*Dataset excerpt*
:::

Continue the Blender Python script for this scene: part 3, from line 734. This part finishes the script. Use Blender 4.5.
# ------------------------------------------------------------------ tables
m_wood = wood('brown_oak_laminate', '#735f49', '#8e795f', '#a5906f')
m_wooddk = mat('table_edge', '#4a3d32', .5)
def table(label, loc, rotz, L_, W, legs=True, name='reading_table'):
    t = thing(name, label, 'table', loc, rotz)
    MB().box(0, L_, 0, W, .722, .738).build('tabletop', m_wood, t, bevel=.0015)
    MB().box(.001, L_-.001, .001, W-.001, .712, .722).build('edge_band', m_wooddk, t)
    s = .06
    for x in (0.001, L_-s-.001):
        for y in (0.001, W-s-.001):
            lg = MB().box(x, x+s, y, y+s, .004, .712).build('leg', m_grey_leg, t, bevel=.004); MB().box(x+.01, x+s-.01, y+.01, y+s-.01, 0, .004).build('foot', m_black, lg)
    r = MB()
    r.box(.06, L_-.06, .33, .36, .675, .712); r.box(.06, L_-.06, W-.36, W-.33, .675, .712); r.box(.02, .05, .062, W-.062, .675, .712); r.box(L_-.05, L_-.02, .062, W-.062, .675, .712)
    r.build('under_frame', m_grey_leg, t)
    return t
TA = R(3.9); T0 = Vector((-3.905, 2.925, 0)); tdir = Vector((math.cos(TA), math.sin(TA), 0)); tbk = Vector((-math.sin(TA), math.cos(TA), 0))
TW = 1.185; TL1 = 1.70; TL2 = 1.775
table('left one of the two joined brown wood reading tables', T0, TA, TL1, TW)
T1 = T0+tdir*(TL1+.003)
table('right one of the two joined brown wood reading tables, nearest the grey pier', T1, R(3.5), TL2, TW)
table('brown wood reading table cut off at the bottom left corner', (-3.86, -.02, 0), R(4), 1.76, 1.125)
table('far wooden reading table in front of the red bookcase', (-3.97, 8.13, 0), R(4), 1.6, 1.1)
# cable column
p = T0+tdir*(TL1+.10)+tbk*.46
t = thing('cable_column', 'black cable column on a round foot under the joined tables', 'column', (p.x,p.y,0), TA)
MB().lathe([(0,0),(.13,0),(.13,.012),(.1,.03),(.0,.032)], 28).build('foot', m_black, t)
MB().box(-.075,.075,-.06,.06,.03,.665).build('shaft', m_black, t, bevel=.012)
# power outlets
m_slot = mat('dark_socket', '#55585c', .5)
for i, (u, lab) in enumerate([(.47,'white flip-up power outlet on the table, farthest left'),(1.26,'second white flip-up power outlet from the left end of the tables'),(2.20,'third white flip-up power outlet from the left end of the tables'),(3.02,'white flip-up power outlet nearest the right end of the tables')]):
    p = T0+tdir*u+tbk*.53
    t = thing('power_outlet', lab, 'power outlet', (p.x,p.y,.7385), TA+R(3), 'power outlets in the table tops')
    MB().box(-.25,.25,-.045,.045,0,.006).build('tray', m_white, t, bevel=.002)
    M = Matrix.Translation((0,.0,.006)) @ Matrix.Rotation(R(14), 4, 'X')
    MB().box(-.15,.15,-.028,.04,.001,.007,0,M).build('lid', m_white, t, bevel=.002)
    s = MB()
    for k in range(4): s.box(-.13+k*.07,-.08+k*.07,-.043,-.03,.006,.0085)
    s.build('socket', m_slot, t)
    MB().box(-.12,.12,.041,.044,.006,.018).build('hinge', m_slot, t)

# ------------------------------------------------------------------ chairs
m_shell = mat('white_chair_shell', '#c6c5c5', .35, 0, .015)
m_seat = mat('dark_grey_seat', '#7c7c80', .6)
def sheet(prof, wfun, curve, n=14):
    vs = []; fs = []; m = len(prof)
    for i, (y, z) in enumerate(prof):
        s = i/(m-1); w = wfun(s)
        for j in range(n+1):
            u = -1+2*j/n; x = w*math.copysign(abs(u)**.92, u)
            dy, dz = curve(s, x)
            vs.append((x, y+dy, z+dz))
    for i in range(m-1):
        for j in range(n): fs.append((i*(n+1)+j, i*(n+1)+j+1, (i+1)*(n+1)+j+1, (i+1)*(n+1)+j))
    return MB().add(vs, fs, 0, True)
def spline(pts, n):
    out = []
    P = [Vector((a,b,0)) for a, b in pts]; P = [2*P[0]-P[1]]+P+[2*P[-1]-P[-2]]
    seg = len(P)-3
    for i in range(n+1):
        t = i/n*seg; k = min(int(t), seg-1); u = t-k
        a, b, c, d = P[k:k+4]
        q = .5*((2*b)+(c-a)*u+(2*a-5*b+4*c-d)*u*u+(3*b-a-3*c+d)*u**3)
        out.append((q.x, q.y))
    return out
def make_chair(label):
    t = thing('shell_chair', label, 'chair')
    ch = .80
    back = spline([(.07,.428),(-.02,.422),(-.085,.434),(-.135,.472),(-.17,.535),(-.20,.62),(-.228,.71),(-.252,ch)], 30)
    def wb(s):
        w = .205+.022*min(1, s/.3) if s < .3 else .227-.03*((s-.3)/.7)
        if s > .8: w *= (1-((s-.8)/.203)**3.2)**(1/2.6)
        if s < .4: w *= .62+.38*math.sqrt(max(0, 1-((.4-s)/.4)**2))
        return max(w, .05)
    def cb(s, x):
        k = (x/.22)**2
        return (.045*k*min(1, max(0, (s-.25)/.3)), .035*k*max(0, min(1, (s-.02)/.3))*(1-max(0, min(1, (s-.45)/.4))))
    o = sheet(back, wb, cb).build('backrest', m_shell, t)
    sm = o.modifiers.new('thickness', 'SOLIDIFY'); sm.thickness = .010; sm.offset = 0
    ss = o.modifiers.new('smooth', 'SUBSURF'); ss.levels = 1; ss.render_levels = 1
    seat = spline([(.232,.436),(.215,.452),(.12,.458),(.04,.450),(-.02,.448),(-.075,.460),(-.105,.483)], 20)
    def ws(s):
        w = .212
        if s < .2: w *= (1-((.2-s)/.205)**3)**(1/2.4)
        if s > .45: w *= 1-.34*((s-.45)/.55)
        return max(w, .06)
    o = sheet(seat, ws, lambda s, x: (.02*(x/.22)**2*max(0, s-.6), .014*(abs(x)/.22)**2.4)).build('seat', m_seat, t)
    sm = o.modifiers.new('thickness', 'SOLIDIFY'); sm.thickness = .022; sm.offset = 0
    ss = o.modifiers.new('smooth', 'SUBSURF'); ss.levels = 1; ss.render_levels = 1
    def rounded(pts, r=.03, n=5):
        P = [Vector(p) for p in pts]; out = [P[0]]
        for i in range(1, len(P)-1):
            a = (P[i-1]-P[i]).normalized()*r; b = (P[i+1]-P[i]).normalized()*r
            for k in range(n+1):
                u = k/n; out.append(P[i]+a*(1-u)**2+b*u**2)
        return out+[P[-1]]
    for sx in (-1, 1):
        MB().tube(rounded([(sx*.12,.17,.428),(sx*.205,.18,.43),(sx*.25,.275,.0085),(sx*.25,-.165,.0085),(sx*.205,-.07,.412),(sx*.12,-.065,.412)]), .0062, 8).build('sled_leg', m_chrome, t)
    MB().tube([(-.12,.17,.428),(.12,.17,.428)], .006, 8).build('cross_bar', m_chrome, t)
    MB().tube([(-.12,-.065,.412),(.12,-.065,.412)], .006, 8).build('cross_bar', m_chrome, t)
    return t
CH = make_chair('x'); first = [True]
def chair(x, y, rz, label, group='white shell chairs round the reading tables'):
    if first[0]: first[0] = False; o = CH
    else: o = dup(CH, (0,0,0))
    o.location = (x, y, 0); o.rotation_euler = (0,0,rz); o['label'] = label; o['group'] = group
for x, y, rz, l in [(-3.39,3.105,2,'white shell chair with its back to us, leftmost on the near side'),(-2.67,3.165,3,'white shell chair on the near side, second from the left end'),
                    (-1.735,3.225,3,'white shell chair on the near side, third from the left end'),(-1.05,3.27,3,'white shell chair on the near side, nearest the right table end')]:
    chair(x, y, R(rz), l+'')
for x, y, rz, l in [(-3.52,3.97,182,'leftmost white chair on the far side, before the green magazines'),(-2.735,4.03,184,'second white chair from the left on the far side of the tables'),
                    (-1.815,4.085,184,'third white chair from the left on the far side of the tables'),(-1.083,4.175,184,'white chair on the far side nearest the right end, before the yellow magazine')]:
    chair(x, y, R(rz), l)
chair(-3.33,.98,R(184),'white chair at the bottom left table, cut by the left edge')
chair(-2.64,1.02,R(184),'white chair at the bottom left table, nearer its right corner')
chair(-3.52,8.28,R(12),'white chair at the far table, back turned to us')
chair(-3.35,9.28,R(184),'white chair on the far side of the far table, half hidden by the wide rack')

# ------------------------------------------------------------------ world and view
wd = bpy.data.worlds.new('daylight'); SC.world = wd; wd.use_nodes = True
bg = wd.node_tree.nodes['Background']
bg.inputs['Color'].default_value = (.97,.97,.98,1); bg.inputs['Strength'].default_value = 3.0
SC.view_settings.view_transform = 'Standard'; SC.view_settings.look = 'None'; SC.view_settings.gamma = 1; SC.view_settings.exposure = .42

:::

*What is required*
Scan the lines for the string "from". Pick out every line that has it.

*Exercise result*
Continue the Blender Python script for this scene: part 3, from line 734. This part finishes the script. Use Blender 4.5.
for i, (u, lab) in enumerate([(.47,'white flip-up power outlet on the table, farthest left'),(1.26,'second white flip-up power outlet from the left end of the tables'),(2.20,'third white flip-up power outlet from the left end of the tables'),(3.02,'white flip-up power outlet nearest the right end of the tables')]):
for x, y, rz, l in [(-3.39,3.105,2,'white shell chair with its back to us, leftmost on the near side'),(-2.67,3.165,3,'white shell chair on the near side, second from the left end'),
                    (-1.735,3.225,3,'white shell chair on the near side, third from the left end'),(-1.05,3.27,3,'white shell chair on the near side, nearest the right table end')]:
for x, y, rz, l in [(-3.52,3.97,182,'leftmost white chair on the far side, before the green magazines'),(-2.735,4.03,184,'second white chair from the left on the far side of the tables'),
                    (-1.815,4.085,184,'third white chair from the left on the far side of the tables'),(-1.083,4.175,184,'white chair on the far side nearest the right end, before the yellow magazine')]:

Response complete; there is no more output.